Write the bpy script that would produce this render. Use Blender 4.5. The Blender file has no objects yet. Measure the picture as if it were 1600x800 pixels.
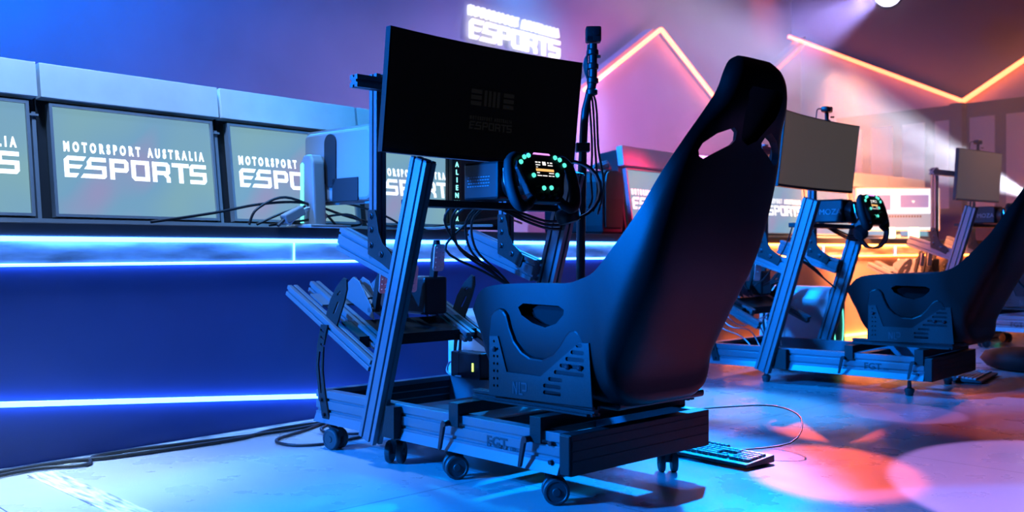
import bpy, bmesh, math, random
from mathutils import Vector, Matrix
random.seed(7)
sc = bpy.context.scene
COL = sc.collection
V = Vector
R = math.radians

# ------------------------------------------------------------------ camera, world, lights
cam = bpy.data.cameras.new('camera')
cam.lens = 34.875; cam.sensor_width = 36; cam.shift_y = -10/1600
cam.clip_end = 200
cam.dof.use_dof = True; cam.dof.focus_distance = 3.2; cam.dof.aperture_fstop = 3.6
co = bpy.data.objects.new('camera', cam); COL.objects.link(co)
co.location = (0, 0, .70); co.rotation_euler = (R(90), 0, 0)
sc.camera = co

w = bpy.data.worlds.new('world'); sc.world = w; w.use_nodes = True
w.node_tree.nodes['Background'].inputs[0].default_value = (.01, .04, .2, 1)
w.node_tree.nodes['Background'].inputs[1].default_value = .05
sc.view_settings.view_transform = 'Standard'; sc.view_settings.look = 'None'
sc.view_settings.exposure = 0; sc.view_settings.gamma = 1; sc.view_settings.use_curve_mapping = False
sc.cycles.use_denoising = True
sc.cycles.max_bounces = 8; sc.cycles.volume_bounces = 0
sc.cycles.sample_clamp_indirect = 6

def aim(o, tgt):
    d = V(tgt) - o.location
    o.rotation_euler = d.to_track_quat('-Z', 'Y').to_euler()
def spot(name, loc, tgt, col, power, angle, blend=.3, rad=.05):
    l = bpy.data.lights.new(name, 'SPOT'); l.color = col; l.energy = power
    l.spot_size = R(angle); l.spot_blend = blend; l.shadow_soft_size = rad
    o = bpy.data.objects.new(name, l); COL.objects.link(o); o.location = loc; aim(o, tgt); return o
def area(name, loc, tgt, col, power, sx, sy, spread=180):
    l = bpy.data.lights.new(name, 'AREA'); l.shape = 'RECTANGLE'; l.size = sx; l.size_y = sy
    l.color = col; l.energy = power; l.spread = R(spread)
    o = bpy.data.objects.new(name, l); COL.objects.link(o); o.location = loc; aim(o, tgt); return o

BLUE = (0, .19, 1); LILAC = (.56, .27, .9)
# blue stage heads plus an added seat fill: one bank off the left end of the stage, one bank over the front of the desk
spot('key_left', (-4.3, 1.2, 2.3), (-.05, 3.2, .66), BLUE, 5600, 31, .4, .2)
spot('seat_fill', (-4.5, 1.4, 1.25), (.42, 2.92, .72), (0, .17, 1), 15000, 10.5, .9, .15)  # added unseen spot that brightens only the seat flank and bracket
spot('key_rigs', (-3.0, 4.6, 3.6), (2.35, 5.6, .75), (0, .22, 1), 4800, 30, .5, .3)
spot('desk_wash', (-1.35, 2.9, 3.5), (-1.55, 3.6, .9), (.22, .46, 1), 900, 60, .8, .2)
spot('floor_white', (-2.4, 2.2, 3.4), (-1.55, 2.85, 0), (.5, .75, 1), 2200, 25, 1, .2)
spot('desk_wash', (-.25, 3.9, 3.5), (-.62, 4.75, 1.1), (.03, .36, 1), 480, 50, .8, .2)
spot('floor_blue', (-2.0, 5.9, 3.4), (-1.3, 3.3, 0), (.0, .36, 1), 1900, 46, 1, .2)
spot('floor_blue_mid', (1.6, 6.9, 3.4), (.28, 3.05, 0), (0, .25, 1), 7500, 17, .6, .08)
spot('floor_blue_far', (-.6, 7.6, 3.8), (1.0, 4.5, 0), (.04, .36, 1), 6500, 11, .6, .1)
spot('wall_blue', (-3.4, 4.0, 3.6), (-2.7, 6.6, 2.4), (.0, .13, 1), 2600, 100, 1, .3)
spot('wall_violet', (.6, 6.0, 4.4), (.9, 8.6, 3.0), (.36, .22, 1), 330, 85, 1, .3)
spot('wall_pink', (1.4, 6.8, 1.5), (1.2, 9.6, 1.7), (1, .20, .74), 380, 70, 1, .3)
spot('hood_pink', (2.6, 5.4, 2.4), (1.35, 6.0, 1.3), (1, .02, .11), 1300, 22, .5, .1)
spot('desk_wash_orange', (4.2, 6.6, 2.4), (3.1, 8.7, 1.0), (1, .40, .18), 380, 58, .8, .2)
spot('desk_front_orange', (2.3, 6.9, 2.0), (2.95, 8.2, .50), (1, .26, .09), 4600, 46, .8, .2)
spot('floor_lilac', (.6, .2, 3.4), (1.68, 2.85, 0), LILAC, 2600, 14.5, .05, .02)
spot('floor_orange', (1.75, 7.6, 3.8), (1.23, 3.90, 0), (1, .11, .03), 4600, 4.6, .25, .03)
spot('floor_orange', (1.75, 7.6, 3.8), (1.02, 3.16, 0), (1, .10, .04), 6000, 5.4, .25, .03)
spot('floor_orange_far', (4.6, 5.8, 4.2), (2.35, 4.2, 0), (1, .12, .03), 900, 16, .4, .08)
spot('floor_lilac_far', (2.3, 2.0, 4.0), (1.68, 4.25, 0), LILAC, 600, 6, .08, .02)

# ------------------------------------------------------------------ helpers
def mat(name, col, rough=.5, metal=0, emit=None, strength=0, spec=.5, coat=0):
    m = bpy.data.materials.new(name); m.use_nodes = True
    b = m.node_tree.nodes['Principled BSDF']
    b.inputs['Base Color'].default_value = (*col, 1); b.inputs['Roughness'].default_value = rough
    b.inputs['Metallic'].default_value = metal; b.inputs['Specular IOR Level'].default_value = spec
    b.inputs['Coat Weight'].default_value = coat
    if emit:
        b.inputs['Emission Color'].default_value = (*emit, 1); b.inputs['Emission Strength'].default_value = strength
    return m
def noisy(m, scale, lo, hi, inp='Base Color', detail=4, bump=0, coords='Object', stretch=None):
    nt = m.node_tree; b = nt.nodes['Principled BSDF']
    tc = nt.nodes.new('ShaderNodeTexCoord'); n = nt.nodes.new('ShaderNodeTexNoise')
    n.inputs['Scale'].default_value = scale; n.inputs['Detail'].default_value = detail
    if stretch:
        mp = nt.nodes.new('ShaderNodeMapping'); mp.inputs['Scale'].default_value = stretch
        nt.links.new(tc.outputs[coords], mp.inputs[0]); nt.links.new(mp.outputs[0], n.inputs[0])
    else: nt.links.new(tc.outputs[coords], n.inputs[0])
    if inp:
        r = nt.nodes.new('ShaderNodeValToRGB')
        f = (lambda c: (c, c, c, 1) if isinstance(c, (int, float)) else (*c, 1))
        r.color_ramp.elements[0].position = .35; r.color_ramp.elements[1].position = .65
        r.color_ramp.elements[0].color = f(lo); r.color_ramp.elements[1].color = f(hi)
        nt.links.new(n.outputs[0], r.inputs[0]); nt.links.new(r.outputs[0], b.inputs[inp])
    if bump:
        bp = nt.nodes.new('ShaderNodeBump'); bp.inputs['Strength'].default_value = bump; bp.inputs['Distance'].default_value = .002
        nt.links.new(n.outputs[0], bp.inputs['Height']); nt.links.new(bp.outputs[0], b.inputs['Normal'])
    return m

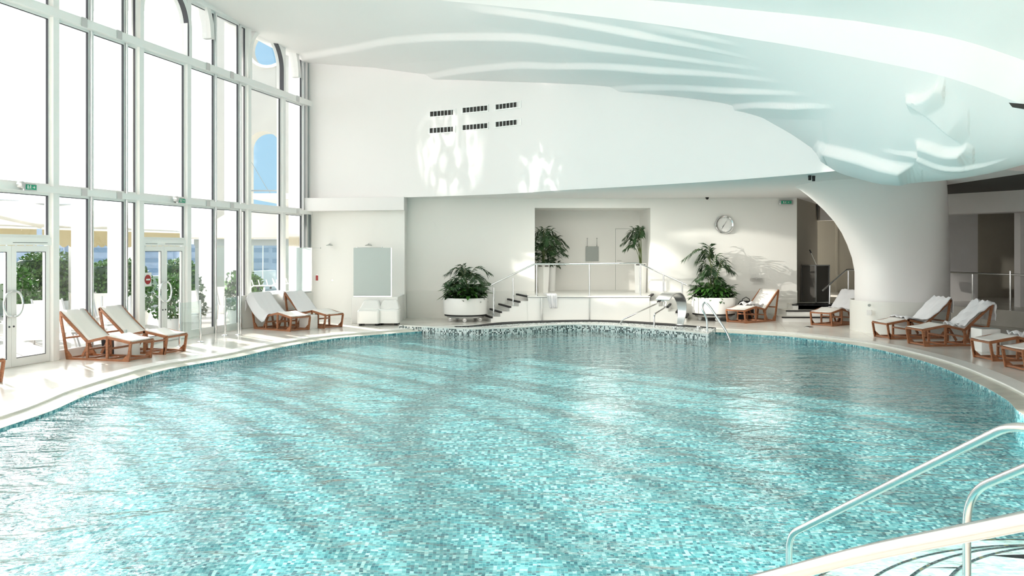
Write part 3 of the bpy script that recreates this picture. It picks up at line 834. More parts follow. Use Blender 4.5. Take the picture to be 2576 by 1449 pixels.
# emergency light units on the lower transom and back wall
def exit_light(loc, rz, label, spot=True, big=1.0, group='green exit lights'):
    t = thing('exit_light', label, 'exit sign', loc, rz, group)
    mb = MB(); mb.rbox((-.16 * big, -.05, -.065), (.16 * big, .03, .065), .03); mb.build('housing', M['steel'], t)
    mb = MB(); mb.box((-.12 * big, -.056, -.045), (.12 * big, -.051, .045)); mb.build('green_panel', M['green'], t)
    # running figure and arrow
    mb = MB(); y = -.060
    mb.sphere((-.02, y, .028), .009, 6); mb.beam((-.02, y, .018), (-.03, y, -.008), .004, .014); mb.beam((-.03, y, -.008), (-.01, y, -.03), .004, .009); mb.beam((-.03, y, -.008), (-.055, y, -.026), .004, .009)
    mb.beam((-.022, y, .012), (.0, y, .0), .004, .007); mb.beam((-.022, y, .012), (-.045, y, .004), .004, .007)
    mb.build('running_figure', M['white'], t); mb = MB(); mb.beam((.03, y, 0), (.08, y, 0), .004, .01); mb.beam((.08, y, 0), (.062, y, .018), .004, .009); mb.beam((.08, y, 0), (.062, y, -.018), .004, .009)
    mb.build('arrow', M['white'], t)
    mb = MB(); mb.box((-.095, y - .002, -.03), (-.07, y + .002, .03)); mb.build('door_symbol', M['white'], t)
    if spot:
        mb = MB(); mb.lathe([(.02, .0), (.055, .02), (.06, .10), (.045, .12), (.002, .12)], 16, (-.25 * big, 0, .03), 'y'); mb.build('spot_head', M['steel'], t)
    return t
exit_light(GW(15.62, -.21, 3.19), RZ + PI, 'green exit light with spot on the transom above the leftmost glass door')
exit_light(GW(20.02, -.21, 3.19), RZ + PI, 'green exit light with spot on the transom above the no-entry door')
for t_ in [o for o in COL.objects if o.name.startswith('exit_light')]: t_.rotation_euler = (0, 0, RZ)
exit_light(Vector((dp(1976, 493, WB).x, WB - .035, 3.49)), 0, 'green exit light high on the back wall right of the clock', False, 1.3)

# ------------------------------------------------------------------ outside
mb = MB(); mb.prism([GW(-6, .12)[:2], GW(30, .12)[:2], (-7.0, 60), (-60, 60), (-60, -6)], -.3, -.03)
struct(mb, 'terrace', M['terrace'])
def GWo(Y, out, z=0): return GW(Y, out, z)
# awning parallel to the glass
def awning(Y0, Y1, label):
    t = thing('awning', label, 'awning', GW((Y0 + Y1) / 2, 6), RZ, 'cream awnings outside the windows')
    L = (Y1 - Y0) / UU.y / 2
    mb = MB()
    rows = []
    for i in range(9):
        s = -L + 2 * L * i / 8
        rows.append([(s, -1 + 4.2 * k / 6, 2.62 + .95 * k / 6 - .06 * math.sin(PI * k / 6) + .03 * math.sin(i * 1.7)) for k in range(7)])
    mb.grid(rows); mb.build('canopy', M['awn'], t, solid=.02)
    mb = MB(); top = []; bot = []; n = int(2 * L / .025)
    for i in range(n + 1):
        s = -L + 2 * L * i / n; ph = (s % .30) / .30
        top.append((s, -1, 2.63)); bot.append((s, -1.0, 2.20 - .07 * math.sin(PI * ph)))
    mb.grid([top, bot], False); mb.build('scalloped_valance', M['valance'], t, solid=.012)
    mb = MB(); mb.tube([(-L, -1, 2.62), (L, -1, 2.62)], .03, 8); mb.build('front_rail', M['frame'], t)
    mb = MB(); mb.tube([(-L, 3.2, 3.57), (L, 3.2, 3.57)], .05, 8); mb.build('back_rail', M['frame'], t)
    for s in (-L + .3, L - .3):
        mb = MB(); mb.box((s - .05, 2.9, -.03), (s + .05, 3.0, 3.5)); mb.build('post', M['frame'], t)
    return t
awning(15.5, 21.5, 'cream awning with scalloped valance seen through the leftmost glass door')
awning(21.7, 27.6, 'cream awning with scalloped valance seen through the no-entry door bay')

# hedges and shrubs built of leaf clusters
def leaf_blob(name, m, parent, dims, n, seed, size=.09, zb=0.0):
    rnd = random.Random(seed); mb = MB(); a, b, c = dims
    for _ in range(n):
        while True:
            x, y, z = rnd.uniform(-1, 1), rnd.uniform(-1, 1), rnd.uniform(0, 1)
            if abs(x) ** 3 + abs(y) ** 3 + z ** 4 <= 1: break
        p = Vector((x * a, y * b, zb + z * c)); d = Vector((rnd.gauss(0, 1), rnd.gauss(0, 1), rnd.gauss(.3, 1))).normalized()
        s = d.orthogonal().normalized(); s.rotate(Matrix.Rotation(rnd.uniform(0, 6.28), 3, d)); k = size * rnd.uniform(.6, 1.3)
        q = d.cross(s)
        mb.add([p - s * k * .45, p + q * k - d * .01, p + s * k * .45, p - q * k * .3], [(0, 1, 2, 3)])
    return mb.build(name, m, parent, fix=False)
def hedge(Y, out, L, D, H, label, seed, planter=True):
    t = thing('hedge', label, 'hedge', GW(Y, out), RZ, 'clipped hedges on the terrace')
    leaf_blob('foliage', M['hedge'], t, (L / 2, D / 2, H - .35), int(2600 * L * H / 4), seed, .10, .32)
    mb = MB(); mb.rbox((-L / 2 + .16, -D / 2 + .2, .3), (L / 2 - .16, D / 2 - .2, H * .82), .1); mb.build('inner_growth', M['leaf'], t)
    if planter:
        mb = MB(); mb.box((-L / 2 - .05, -D / 2 - .05, -.03), (L / 2 + .05, D / 2 + .05, .34)); mb.build('planter_box', M['white'], t)
    return t
hedge(23.2, 9.6, 2.6, .8, 2.2, 'tall green hedge beyond the leftmost glass door', 1)
hedge(27.0, 9.6, 2.6, .8, 2.1, 'tall green hedge behind the first mirrored column', 2)
hedge(31.0, 10.0, 3.2, .9, 1.75, 'green hedge in white box behind the no-entry door', 3)
hedge(34.2, 9.6, 2.2, .9, 1.7, 'green hedge in white box right of the no-entry door', 4)
hedge(28.5, 3.2, 1.5, .9, 1.35, 'grey green shrub in front of the grey pavilion', 5)
def potted_shrub(Y, o_, r, hh, lab, seed):
    t = thing('potted_shrub', lab, 'plant', GW(Y, o_, -.03), 0, 'potted shrubs close outside the windows')
    mb = MB(); mb.lathe([(r * .6, 0), (r * .8, .42), (r * .74, .42), (r * .7, .36), (.01, .36)], 28); mb.build('pot', M['white'], t, sharp=30)
    leaf_blob('foliage', M['leaf2'], t, (r, r, hh), int(700 * hh), seed, .09, .40)
    mb = MB(); mb.tube([(0, 0, .3), (.02, .01, .4 + hh * .6)], .02, 6); mb.build('stem', M['stem'], t)
potted_shrub(21.3, .95, .38, 1.1, 'bushy potted shrub outside, right of the no-entry door', 11)
potted_shrub(23.6, 3.6, .42, 1.25, 'bushy potted shrub outside the middle window bay', 12)
potted_shrub(20.6, 4.6, .36, 1.3, 'tall potted shrub seen between the first two mirrored columns', 13)
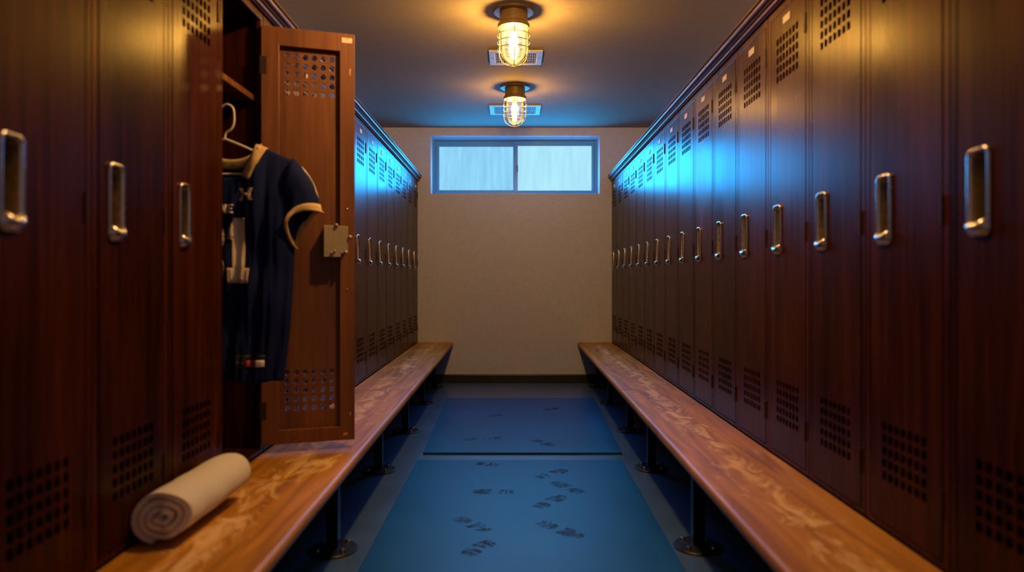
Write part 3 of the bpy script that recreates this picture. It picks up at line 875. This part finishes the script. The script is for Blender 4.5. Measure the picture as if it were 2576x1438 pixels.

■ ■ ■ ■

- What to work on -
Without the pictures, copy the entries from their first line through the line containing "R = math.radians", and only those lines.

- Right answer -
Write the bpy script that would produce this render. Use Blender 4.5. The Blender file has no objects yet. Measure the picture as if it were 1600x800 pixels.
import bpy, bmesh, math, random
from mathutils import Vector, Matrix
random.seed(7)
sc = bpy.context.scene
COL = sc.collection
V = Vector
R = math.radians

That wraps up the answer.